At school I was the outcast, yet again. I was new, I was black, I was quiet and I was “other”. For some reason, however, I had a nickname. Medusa. If I was caught looking at anyone, kids would freeze as if frozen in stone until one of their friends freed them, a cruel game of freeze tag.

Thinking back, maybe my Jheri curl contributed to it. I thought then that it might be because I was ugly. But nah, it was just kids being cruel to someone different. It began immediately on the first day of school because of a disastrous visit there in the 4th grade that they never forgot. It was so pervasive that I just thought it was my lot in life.

So I kept my head down and did my work, waiting for the afternoon bus ride across town to my aunt’s house.

Then, our week at sleep away camp happened. At the time, every fifth grader in this district in a major urban area got the chance to experience sleep away camp in the country. This week changed the nature of my 10 year old existence.

I was no longer an “other.”

There in that cabin in the woods, I became a “regular” girl. We laughed and giggled and sang songs at the campfire. The boy that I secretly had a crush on in town seemed to be crushing on me in the country. We even held hands on the trails, surrounded by our classmates. There was no outcry. No one froze because I looked at them. Everyone smiled at each other. At the time, it was the best week of my life.

It took me a minute when I got off the bus the next week back at school. As Lauren stood still when I called her name, I thought she was just waiting for me to say something else, because we’d talked a lot at camp. When I realized that she had been frozen by my regained Medusa-ness, I just sighed and went back to my routine, the ultimate other.

Fast forward 7 years to fall of senior year in high school. Another town in a different state, my 8th and final school. I was more socially adept and a little more accepted, but our group of girlfriends were called the Tri-Lambs. You know, from Revenge of the Nerds. Yeah. The popular girls didn’t kick it with me, and the popular boys never seemed to look my way.

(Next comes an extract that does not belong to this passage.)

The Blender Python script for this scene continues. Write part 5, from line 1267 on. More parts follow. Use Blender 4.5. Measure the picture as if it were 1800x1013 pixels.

Then we went on an exchange program in a town about an hour away with another black high school for two days. We went to class and out bowling on the second night. Boys flocked around me and tried to get my number.

I was confused.

They hadn’t gotten the memo that I was supposed to be untouchable as they overlooked the most popular girls in my school.

It took me a while to get it, but by the second night, I was enjoying the attention, and it went to my head just a little bit. It was fun for a night, but just as in 5th grade, when I went back to school the next week, things were back to normal.

I put my head down, did my work and did not try to approach a guy until I was almost outta there. Luckily, he had no clue I was untouchable either. He was wonderfully oblivious to what I was supposed to be. Good thing too. He’s still holding me down today.

Observing on social media years later, I have seen people ignore one twitter follower while instantly following back another, not having any idea they were the same person. Its amazing the power of a picture versus an egg on Twitter.

How much does it matter the setting in which we meet people? Do we create constraints and invisible standards from one space to another. Do individuals have to look, act, talk, believe a certain way for us to f with them? Do even we, those “others”, otherize those who are different than we are? Are we writing someone else’s story, making a science fiction story out of a romance or a poem?

All of these thoughts are rolling around in my brain every time I observe my world. I’m trying to be a better being. I’m trying to look beyond the surface so I don’t otherize the people I encounter in any space. I will let you write your story.

I try to think back to the terrified 10 year old and the naïve 17 year old other versions of me. I’ve been through about 5 or 6 more since then. But now I’m writing my own story. I just hope that it is good one.